Wartburg College is a cornerstone of Waverly, and Bremer County, and it's not just an economic and educational engine.

"People come to places like Wartburg and they express themselves.  And they're part of the political mix as well," said Dr. Fred Waldstein, Wartburg College professor of political science.

Wartburg contributes to the urban feel in Bremer County, and other parts of the county make the area a good sampling of voters statewide.

"Not a huge population base, but it is very representative of some of the larger population centers.  Then of course we have our rural areas tied closely to agriculture.  So it just does seem to be the kind of mix where we are a bellwether county for the state," Dr. Waldstein said.

So both Republicans and Democrats are pouring big efforts into the county to secure votes. The GOP sees encouraging signs that Iowa could go red for Romney.

"I know from watching the overall state numbers of registered Republicans to registered Democrats that Republicans have been gaining every month for the last 12-14 months," said Wes Gade, Bremer Co. Republicans.

But Democrats are confident that their campaigning will pay off, especially in getting Independent voters to vote Obama. 

"People's minds are changed by those conversations at the door, and that's what we've been working on for better than a year.  It's what we are prepared for, ramping up to on a weekly basis, and it's how we're going to turn Iowa blue," said Sue Dvorsky, Iowa Democratic Party Chair.

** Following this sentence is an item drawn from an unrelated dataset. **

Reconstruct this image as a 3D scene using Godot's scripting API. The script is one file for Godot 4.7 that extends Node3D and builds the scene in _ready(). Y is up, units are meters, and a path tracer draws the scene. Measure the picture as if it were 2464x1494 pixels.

Dr. Waldstein expects the college vote will once again play a big role in the election's outcome, and Wartburg's campus will likely become campaign central when classes resume after Labor Day.

Both Democrats and Republicans say there's already a big campaigning effort underway in swing counties, from phone calls to door knocking, and advertising.  Those efforts will only ramp up as November gets closer.

Both parties also say swing counties will help decide other big races, too, like the first Congressional district contest between Republican Ben Lange and incumbent Democrat Bruce Braley.